Os cataritas ou albigenses

 
          Os cátaros, (literalmente puros) também foram chamados de albingenses, por esse movimento ter se situado em Albi, no sul da França.
          Bebiam das doutrinas gnósticas e maniqueístas que permeavam a igreja primitiva. Tinham uma doutrina dualista em que criam em um Deus bom, que fez as almas dos homens e o deus mau, que recebeu um corpo material depois de ter sido expulso dos céus. O deus mau depois que foi expulso dos céus formou o mundo visível. Por isso, a matéria é má. Os cataritas rejeitavam os sacramentos, as doutrinas do céu e do purgatório e da ressurreição física. Eram contra a reprodução da espécie, logo, não aceitavam o casamento.

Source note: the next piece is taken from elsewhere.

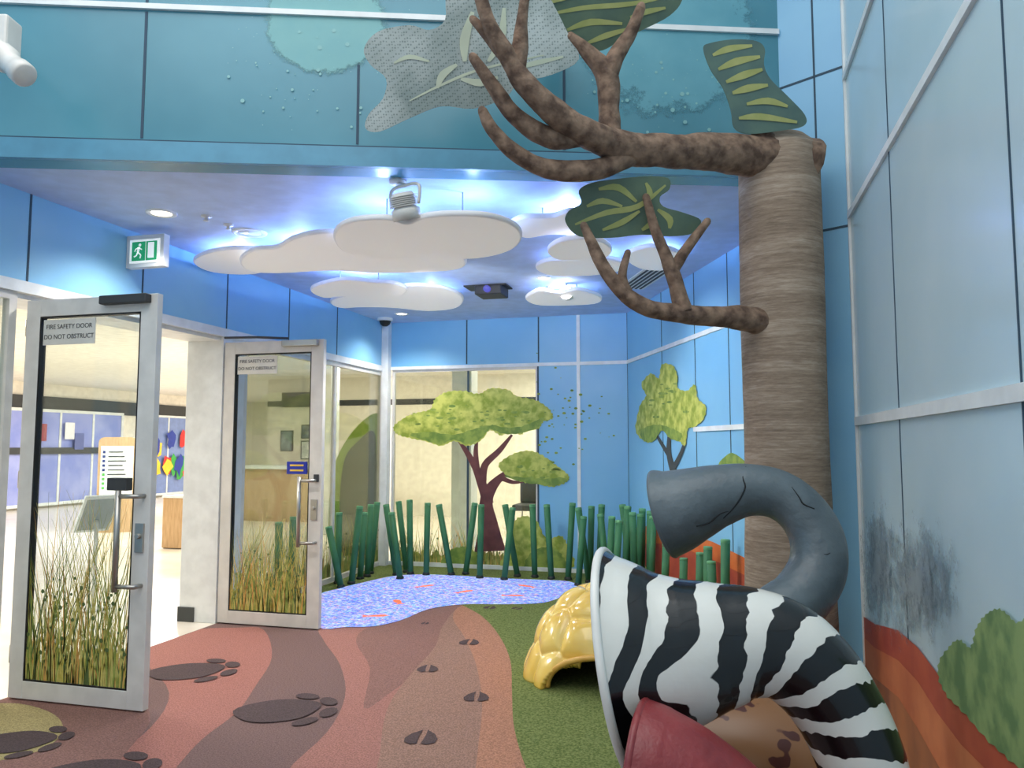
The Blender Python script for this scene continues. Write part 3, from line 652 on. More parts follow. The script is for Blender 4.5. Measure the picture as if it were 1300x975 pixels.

Também não aceitavam juramentos, guerra, o consumo de carne, leite, queijo e ovos. A salvação envolvia o arrependimento, era realizado um rito chamado consolamentun. Todos tinham que passar por este rito, já a elite, chamados de perfecti, tinham o perdão dos pecados garantidos.
          Os albigenses baseavam-se apenas no Novo Testamento e rejeitavam todo o Antigo Testamento.
          Foram fortemente perseguidos pelo Papa Inocêncio III que enviou uma cruzada em 1208 que eliminou quase toda a população daquela região.


Os valdenses

          Seu fundador Pedro Valdo apareceu em 1170. Ele lia, explicava e distribuía as Escrituras, e isso contrariava os costumes e doutrinas católicas romanas. No seu trabalho, fundou uma ordem de evangelistas considerados os “pobres de Lion” e com isto ganharam muitos adeptos no sul de França. Foram perseguidos por séculos, mas permaneceram firmes e hoje são um pequeno grupo de protestantes na Itália. Waldo era tão aplicado aos estudos dos primeiros ensinadores da igreja e atencioso ao estudo da Bíblia, tornado-se tão familiar com este livro que o tinha gravado na memória.